Logging and thinning, Pennel later said, is the best tool to help keep a healthy forest and keep fire danger down. Without logging and thinning, Pennel said the forest can easily succumb to the mountain pine beetle and wildfires.

“Since they are shutting the sawmill down, we can’t sit there for five or six years and then start back up,” he said. “When they shut it down, it’s done.”

Schmidt said he has an issue with groups and organizations that are taking the shutdown of the mill “as a win.”

Just because the mill is shut down does not mean less wood will be used, he said. The need for wood and wood product will be there with or without the Hill City sawmill.

Everyone wants a healthy forest, he said. More people should listen to Neiman Enterprises president Jim Neiman and his family who, Schmidt said, are experts on the forest.

“Instead, people listen to a 15-year-old Greta (Thunberg), who travels the world more than anyone one of us,” Schmidt said. “Instead, she preaches to us on how we should live.”

“What is disturbing to me,” said Westerman, “when closing the mill is not only the economic ramifications but it has the potential to destroy the forest.” He said, as an American citizen, that aggravates him.

Neiman said his employees live in and around the Black Hills and see what is best for the forest because their lives are all centered around the trees in the community.

People closest to the land know how to best manage it, Westerman said.

“I’ve got a forestry degree from Yale, but I can’t tell you how to manage the forest because I have not done a lot of work in ponderosa forests,” he said. “Come to Arkansas, I can tell you how to manage a forest because it’s going to be totally different from up here, but there are a lot of similarities.”

Neiman said he is the third generation to manage his company. He said he strives to make sure his grandkids have the same opportunities he had, which protects those who work in the mill.

Westerman assured Neiman that he hasn’t failed his workers.

“You’ve done everything right,” he said. “The failure is on our side — on the federal government side — and allowing our forest to not be taken care of properly.”
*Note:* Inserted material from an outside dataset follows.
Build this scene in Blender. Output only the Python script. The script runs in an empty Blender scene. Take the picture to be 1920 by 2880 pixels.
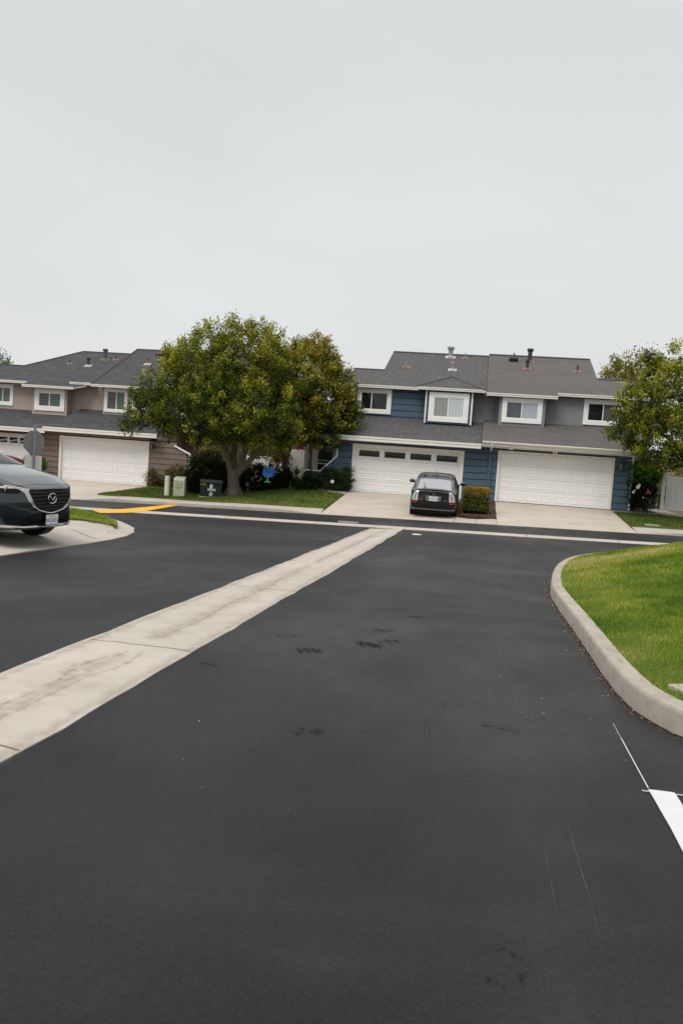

Ultimately, for Neiman, the decision to close the Hill City plant and not one of the other two was not an easy one.

Closing the Hill City plant, he said, was one of his toughest decisions.

Historically, the Hill City plant has been one of Neiman Enterprises’ best operating plants, he said. The decision to close the plant came down to a very tough decision.

He said he knew closing the plant was going to be “devastating” to the community.

“If I picked our hometown of Hulett, much more remote, it would have destroyed Hulett,” he said. “We would lose our high school, a lot of businesses, and if you lose your high school then your community is gone. It’ll turn into a ghost town. ...Spearfish, we invested a lot in and it’s in the center. We have our pellet operation there. Depending on where we end up, we could have made the wrong choice. It was a tough one.”

As for Pennel and Schmidt, the two both said they will do their best not to leave Hill City. Pennel said he wasn’t ready to retire, and Schmidt said that he wants to ensure his kids go to school in Hill City.

“I’ll commute to and from Rapid City every day if I have to,” he said.